§ Dataset content:
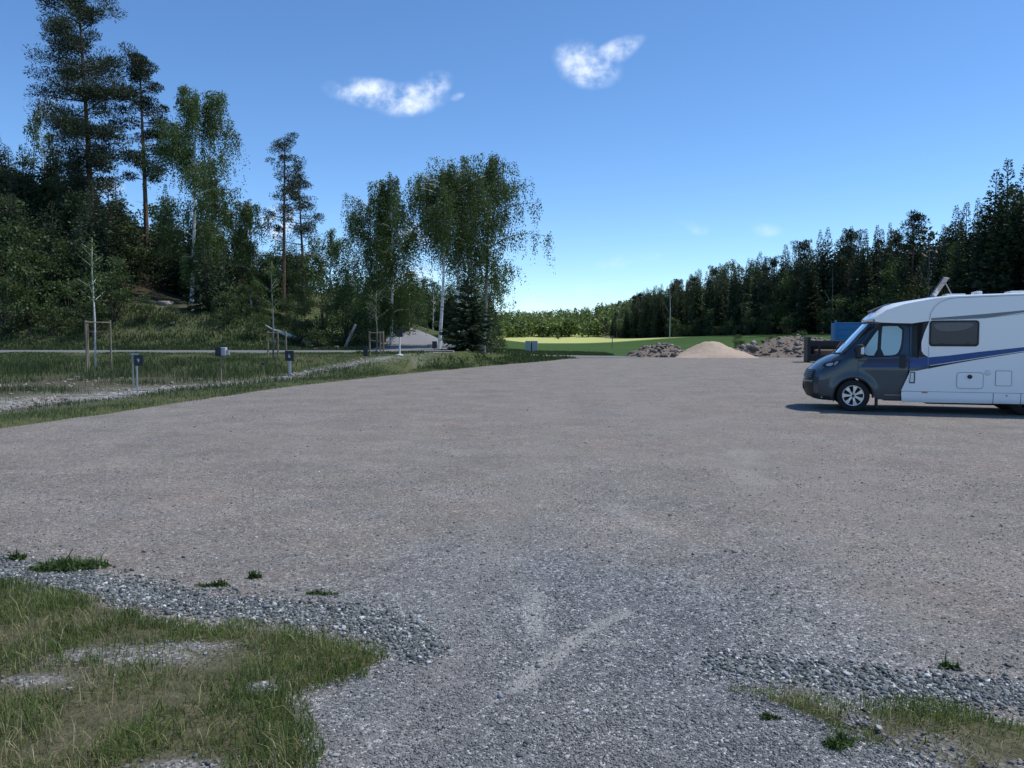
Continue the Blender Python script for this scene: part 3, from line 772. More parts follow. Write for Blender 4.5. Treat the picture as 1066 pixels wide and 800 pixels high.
def clump_cards(centers, rad, per, rs, size, flat=.6, up=.3):
    n = len(centers)
    k = rs.poisson(per, n).clip(4)
    ci = np.repeat(np.arange(n), k); m_ = len(ci)
    d = rs.standard_normal((m_, 3)); d /= np.linalg.norm(d, axis=1)[:, None]
    rr = np.asarray(rad)[ci]*rs.random(m_)**.45
    off = d*rr[:, None]*np.array([1, 1, flat])
    C = centers[ci]+off
    dr = d+np.array([0, 0, up])+rs.normal(0, .5, (m_, 3))
    ct = rs.uniform(-.2, .2, n)[ci]
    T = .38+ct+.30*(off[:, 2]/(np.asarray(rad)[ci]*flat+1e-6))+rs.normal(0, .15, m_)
    return C, dr, size*rs.uniform(.6, 1.3, m_), T

def pine_proto(h, r, base, rs, nl=48, per=60, size=.26, lean=(0, 0), dead=5, topw=.35, cr=.75):
    tb = MB()
    lx, ly_ = lean
    def tr(z): q = z/h; return Vector((lx*q**1.3+.12*math.sin(3*q+1), ly_*q, z))
    zs = np.linspace(-.8, h*.985, 12); R0 = .012*h+.03
    tb.tube([tr(z) if z > 0 else Vector((0, 0, z)) for z in zs], [R0*(1-.85*max(0, z/h)) for z in zs], 8)
    cen = []; rad = []
    for i in range(nl):
        t = base+(1-base)*((i+rs.random())/nl); z = t*h
        q = (t-base)/(1-base)
        env = (min(1, .45+q*2.2) if q < .3 else 1-(1-topw)*((q-.3)/.7)**1.3)
        Lb = r*env*rs.uniform(.45, 1.08)
        a = rs.uniform(0, 6.283); o = tr(z)
        rise = rs.uniform(-.18, .25)+.35*q
        mid = o+Vector((math.cos(a)*Lb*.55, math.sin(a)*Lb*.55, Lb*rise*.4)); end = o+Vector((math.cos(a)*Lb, math.sin(a)*Lb, Lb*rise))
        tb.tube([o, mid, end], [.012+.018*Lb, .01+.009*Lb, .008], 4, False)
        nc = max(2, int(Lb*1.7))
        for c in range(nc):
            s = (.35+.65*(c+1)/nc) if Lb > 1 else rs.uniform(.5, 1)
            p = (mid.lerp(end, (s-.55)/.45) if s > .55 else o.lerp(mid, s/.55))
            sp = .28*Lb
            p = p+Vector((rs.normal(0, sp*.6), rs.normal(0, sp*.6), rs.uniform(-.1, .25)*sp+.1))
            if c: tb.tube([o.lerp(mid, .9), p], [.015, .006], 3, False)
            cen.append(tuple(p)); rad.append(rs.uniform(.6, 1.15)*cr*(.6+.12*Lb))
    for i in range(4):
        cen.append(tuple(tr(h*.97)+Vector((rs.normal(0, .25), rs.normal(0, .25), rs.uniform(-.7, .3))))); rad.append(cr*.7)
    for i in range(dead):
        z = h*rs.uniform(base*.5, base); a = rs.uniform(0, 6.28); l_ = rs.uniform(.6, 1.6)
        tb.tube([tr(z), tr(z)+Vector((math.cos(a)*l_, math.sin(a)*l_, rs.uniform(-.4, .1)))], [.02, .006], 3, False)
    C, dr, ln, T = clump_cards(np.array(cen), rad, per, rs, size, .55, .4)
    return card_mesh('crown', C, dr, ln, ln*.28, M['pine'], rs, T), np_mesh('trunk', tb.V, tb.F, M['pinebark'])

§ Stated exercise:
Pictures are excluded; copy all other data exactly as shown.

§ Task response:
Continue the Blender Python script for this scene: part 3, from line 772. More parts follow. Write for Blender 4.5. Treat the picture as 1066 pixels wide and 800 pixels high.
def clump_cards(centers, rad, per, rs, size, flat=.6, up=.3):
    n = len(centers)
    k = rs.poisson(per, n).clip(4)
    ci = np.repeat(np.arange(n), k); m_ = len(ci)
    d = rs.standard_normal((m_, 3)); d /= np.linalg.norm(d, axis=1)[:, None]
    rr = np.asarray(rad)[ci]*rs.random(m_)**.45
    off = d*rr[:, None]*np.array([1, 1, flat])
    C = centers[ci]+off
    dr = d+np.array([0, 0, up])+rs.normal(0, .5, (m_, 3))
    ct = rs.uniform(-.2, .2, n)[ci]
    T = .38+ct+.30*(off[:, 2]/(np.asarray(rad)[ci]*flat+1e-6))+rs.normal(0, .15, m_)
    return C, dr, size*rs.uniform(.6, 1.3, m_), T

def pine_proto(h, r, base, rs, nl=48, per=60, size=.26, lean=(0, 0), dead=5, topw=.35, cr=.75):
    tb = MB()
    lx, ly_ = lean
    def tr(z): q = z/h; return Vector((lx*q**1.3+.12*math.sin(3*q+1), ly_*q, z))
    zs = np.linspace(-.8, h*.985, 12); R0 = .012*h+.03
    tb.tube([tr(z) if z > 0 else Vector((0, 0, z)) for z in zs], [R0*(1-.85*max(0, z/h)) for z in zs], 8)
    cen = []; rad = []
    for i in range(nl):
        t = base+(1-base)*((i+rs.random())/nl); z = t*h
        q = (t-base)/(1-base)
        env = (min(1, .45+q*2.2) if q < .3 else 1-(1-topw)*((q-.3)/.7)**1.3)
        Lb = r*env*rs.uniform(.45, 1.08)
        a = rs.uniform(0, 6.283); o = tr(z)
        rise = rs.uniform(-.18, .25)+.35*q
        mid = o+Vector((math.cos(a)*Lb*.55, math.sin(a)*Lb*.55, Lb*rise*.4)); end = o+Vector((math.cos(a)*Lb, math.sin(a)*Lb, Lb*rise))
        tb.tube([o, mid, end], [.012+.018*Lb, .01+.009*Lb, .008], 4, False)
        nc = max(2, int(Lb*1.7))
        for c in range(nc):
            s = (.35+.65*(c+1)/nc) if Lb > 1 else rs.uniform(.5, 1)
            p = (mid.lerp(end, (s-.55)/.45) if s > .55 else o.lerp(mid, s/.55))
            sp = .28*Lb
            p = p+Vector((rs.normal(0, sp*.6), rs.normal(0, sp*.6), rs.uniform(-.1, .25)*sp+.1))
            if c: tb.tube([o.lerp(mid, .9), p], [.015, .006], 3, False)
            cen.append(tuple(p)); rad.append(rs.uniform(.6, 1.15)*cr*(.6+.12*Lb))
    for i in range(4):
        cen.append(tuple(tr(h*.97)+Vector((rs.normal(0, .25), rs.normal(0, .25), rs.uniform(-.7, .3))))); rad.append(cr*.7)
    for i in range(dead):
        z = h*rs.uniform(base*.5, base); a = rs.uniform(0, 6.28); l_ = rs.uniform(.6, 1.6)
        tb.tube([tr(z), tr(z)+Vector((math.cos(a)*l_, math.sin(a)*l_, rs.uniform(-.4, .1)))], [.02, .006], 3, False)
    C, dr, ln, T = clump_cards(np.array(cen), rad, per, rs, size, .55, .4)
    return card_mesh('crown', C, dr, ln, ln*.28, M['pine'], rs, T), np_mesh('trunk', tb.V, tb.F, M['pinebark'])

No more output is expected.